Persaudaraan Religius: persaudaraan “rohani”
Di
dalam persaudaraan dasar umat Kristen yang nyatanya sangat meluntur, kaum
religius membentuk persaudaraan-persaudaraan “rohani”, persaudaraan dalam Roh
Kudus yang membagi-bagikan karunia menurut kehendak-Nya. Persaudaraan itu
diwujudkan melalui kasih persaudaraan yang berbuah dalam kesehatian dan
persekutuan, kesetiakawanan. Ada“koinonia”, komunio/komunitas rohani dan
jasmani, sebagaimana yang digambarkan dalam Kis 4: 33-37.
Tetap eksis kendati kesulitan-kesulitan
Baiklah
disadari pula bahwa persaudaraan itu sendiri, hidup bersama sebagai saudara,
menjadi kesaksian publik tentang kekuatan Injil dan Roh Kudus serta tentang apa
yang ditujui seluruh persaudaraan Kristen. Bertahan dalam persaudaraan,
komunitas, tidak melarikan diri, entah bagaimana, kendati ketegangan,
bentrokan, persaingan, menjadi kesaksian yang paling jelas.

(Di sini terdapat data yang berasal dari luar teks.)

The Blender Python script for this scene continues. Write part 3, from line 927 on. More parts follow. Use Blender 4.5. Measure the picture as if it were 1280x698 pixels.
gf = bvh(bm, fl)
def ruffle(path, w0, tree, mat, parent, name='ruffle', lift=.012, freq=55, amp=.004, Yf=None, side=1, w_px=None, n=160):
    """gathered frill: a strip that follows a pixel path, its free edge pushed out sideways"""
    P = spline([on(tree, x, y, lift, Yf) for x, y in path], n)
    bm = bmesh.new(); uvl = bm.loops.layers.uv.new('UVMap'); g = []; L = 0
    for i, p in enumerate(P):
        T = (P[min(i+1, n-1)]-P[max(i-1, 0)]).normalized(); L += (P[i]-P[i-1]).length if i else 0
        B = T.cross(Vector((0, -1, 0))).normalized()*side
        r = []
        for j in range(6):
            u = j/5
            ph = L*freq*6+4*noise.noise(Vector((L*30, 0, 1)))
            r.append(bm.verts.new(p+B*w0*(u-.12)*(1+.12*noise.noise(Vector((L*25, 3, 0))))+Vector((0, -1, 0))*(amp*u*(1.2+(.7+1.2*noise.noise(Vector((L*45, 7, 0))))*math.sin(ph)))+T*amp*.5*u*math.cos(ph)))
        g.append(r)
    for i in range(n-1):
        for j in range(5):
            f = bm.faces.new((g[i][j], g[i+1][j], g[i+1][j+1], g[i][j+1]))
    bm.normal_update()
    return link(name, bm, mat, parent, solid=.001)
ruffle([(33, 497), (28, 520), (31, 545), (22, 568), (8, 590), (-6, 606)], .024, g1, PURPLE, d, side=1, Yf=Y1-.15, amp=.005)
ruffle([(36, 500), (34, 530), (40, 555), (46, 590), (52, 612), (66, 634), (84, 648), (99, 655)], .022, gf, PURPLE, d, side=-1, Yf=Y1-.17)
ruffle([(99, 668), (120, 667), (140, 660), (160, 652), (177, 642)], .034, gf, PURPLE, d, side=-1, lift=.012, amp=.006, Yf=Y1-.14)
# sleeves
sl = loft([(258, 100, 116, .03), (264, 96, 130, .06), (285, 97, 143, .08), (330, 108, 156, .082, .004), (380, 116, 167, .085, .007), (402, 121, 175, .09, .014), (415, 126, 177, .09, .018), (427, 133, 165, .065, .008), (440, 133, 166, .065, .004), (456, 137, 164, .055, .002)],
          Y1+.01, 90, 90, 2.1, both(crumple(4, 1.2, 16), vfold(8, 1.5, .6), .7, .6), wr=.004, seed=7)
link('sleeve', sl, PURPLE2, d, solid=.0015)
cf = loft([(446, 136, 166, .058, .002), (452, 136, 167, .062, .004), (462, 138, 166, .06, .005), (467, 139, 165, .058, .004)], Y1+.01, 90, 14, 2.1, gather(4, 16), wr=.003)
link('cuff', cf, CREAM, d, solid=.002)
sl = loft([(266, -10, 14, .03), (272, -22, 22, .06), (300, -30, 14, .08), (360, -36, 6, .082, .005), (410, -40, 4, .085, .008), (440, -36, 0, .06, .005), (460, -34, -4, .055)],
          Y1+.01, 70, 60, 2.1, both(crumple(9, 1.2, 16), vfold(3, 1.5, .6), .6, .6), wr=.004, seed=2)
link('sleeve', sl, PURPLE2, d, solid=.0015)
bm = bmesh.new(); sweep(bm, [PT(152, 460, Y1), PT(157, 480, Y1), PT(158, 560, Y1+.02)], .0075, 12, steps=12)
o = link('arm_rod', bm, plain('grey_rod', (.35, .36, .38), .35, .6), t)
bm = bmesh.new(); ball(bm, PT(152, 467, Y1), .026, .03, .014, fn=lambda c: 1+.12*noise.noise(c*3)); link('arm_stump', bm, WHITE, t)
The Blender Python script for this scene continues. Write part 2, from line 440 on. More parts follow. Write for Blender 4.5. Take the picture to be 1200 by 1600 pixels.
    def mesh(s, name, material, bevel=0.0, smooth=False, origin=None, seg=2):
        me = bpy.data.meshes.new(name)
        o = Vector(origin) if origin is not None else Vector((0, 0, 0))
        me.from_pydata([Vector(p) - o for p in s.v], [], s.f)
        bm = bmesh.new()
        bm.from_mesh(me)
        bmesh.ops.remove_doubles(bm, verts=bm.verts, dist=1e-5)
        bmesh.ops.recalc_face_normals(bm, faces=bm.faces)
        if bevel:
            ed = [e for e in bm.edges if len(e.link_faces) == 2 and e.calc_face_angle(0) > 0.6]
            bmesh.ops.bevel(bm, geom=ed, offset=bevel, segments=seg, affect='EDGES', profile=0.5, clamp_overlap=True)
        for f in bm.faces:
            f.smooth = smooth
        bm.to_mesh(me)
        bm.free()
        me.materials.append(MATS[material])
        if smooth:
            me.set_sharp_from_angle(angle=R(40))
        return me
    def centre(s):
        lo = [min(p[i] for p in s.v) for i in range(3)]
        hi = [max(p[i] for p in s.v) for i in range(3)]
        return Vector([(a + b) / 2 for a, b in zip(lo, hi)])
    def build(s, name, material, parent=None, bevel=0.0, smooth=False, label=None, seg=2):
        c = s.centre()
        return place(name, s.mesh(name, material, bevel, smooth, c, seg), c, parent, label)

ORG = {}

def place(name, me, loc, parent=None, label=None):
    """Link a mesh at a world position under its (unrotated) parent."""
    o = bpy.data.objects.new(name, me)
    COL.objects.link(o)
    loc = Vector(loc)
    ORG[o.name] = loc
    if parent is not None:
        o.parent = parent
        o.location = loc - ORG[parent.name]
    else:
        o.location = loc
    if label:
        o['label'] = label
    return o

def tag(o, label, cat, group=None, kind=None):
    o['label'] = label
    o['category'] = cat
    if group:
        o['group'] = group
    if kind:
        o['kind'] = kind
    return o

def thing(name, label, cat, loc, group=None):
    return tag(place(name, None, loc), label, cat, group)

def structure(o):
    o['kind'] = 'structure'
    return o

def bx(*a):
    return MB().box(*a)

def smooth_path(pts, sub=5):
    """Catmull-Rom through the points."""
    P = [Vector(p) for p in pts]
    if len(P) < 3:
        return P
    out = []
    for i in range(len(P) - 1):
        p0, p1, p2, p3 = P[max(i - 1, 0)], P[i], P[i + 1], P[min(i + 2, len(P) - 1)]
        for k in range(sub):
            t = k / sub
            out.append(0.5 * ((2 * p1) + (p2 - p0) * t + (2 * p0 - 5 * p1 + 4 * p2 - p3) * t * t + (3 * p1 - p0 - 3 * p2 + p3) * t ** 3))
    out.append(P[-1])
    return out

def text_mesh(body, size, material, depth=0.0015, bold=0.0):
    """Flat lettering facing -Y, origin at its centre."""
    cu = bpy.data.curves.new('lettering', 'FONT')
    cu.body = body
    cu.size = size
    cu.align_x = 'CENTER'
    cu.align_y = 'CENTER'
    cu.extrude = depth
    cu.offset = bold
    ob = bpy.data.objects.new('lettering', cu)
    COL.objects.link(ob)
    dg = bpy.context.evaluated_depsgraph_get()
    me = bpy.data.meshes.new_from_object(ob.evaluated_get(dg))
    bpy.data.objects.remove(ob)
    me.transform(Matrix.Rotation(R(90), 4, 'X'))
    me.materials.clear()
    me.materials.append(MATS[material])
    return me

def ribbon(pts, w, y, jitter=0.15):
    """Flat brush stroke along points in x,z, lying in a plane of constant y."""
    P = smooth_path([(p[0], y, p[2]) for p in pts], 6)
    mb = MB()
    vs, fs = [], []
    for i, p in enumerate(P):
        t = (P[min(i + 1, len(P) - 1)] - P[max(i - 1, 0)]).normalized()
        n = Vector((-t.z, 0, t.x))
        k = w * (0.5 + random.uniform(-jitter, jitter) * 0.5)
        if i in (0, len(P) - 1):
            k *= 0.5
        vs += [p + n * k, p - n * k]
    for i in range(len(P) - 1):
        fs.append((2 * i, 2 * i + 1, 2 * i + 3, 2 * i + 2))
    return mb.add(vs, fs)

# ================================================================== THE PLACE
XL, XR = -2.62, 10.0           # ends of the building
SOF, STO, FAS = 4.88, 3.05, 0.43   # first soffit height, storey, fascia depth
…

Saling menerima dan saling mengampuni
Konkritnya
itu berarti orang saling menerima sebagimana adanya, selama tinggal dalam batas
yang memungkinkan persaudaraan, saling memaafkan dan saling mengampuni terus
menerus. Betapa banyak nas Perjanjian Baru menekankan hal semacam itu, sehingga
jelas pula bahwa umat perdana pun sudah bergumul dengan soal yang sama:
membentuk persaudaraan rohani dengan manusia kedagingan (bdk l Ptr 4:
7 dst; Rom 12: 3; 13: 8; Mat 18: 15; l Yoh 3: 11). Tetapi
juga secara posisif: Saling mendekati, saling mendukung, saling menolong dalam
segala keperluan. Menjadi semakin setia pada persaudaraan.
*)Disadur dari Anjuran
Apostolik Paus Yohanes Paulus II, “Vita Consecrata”.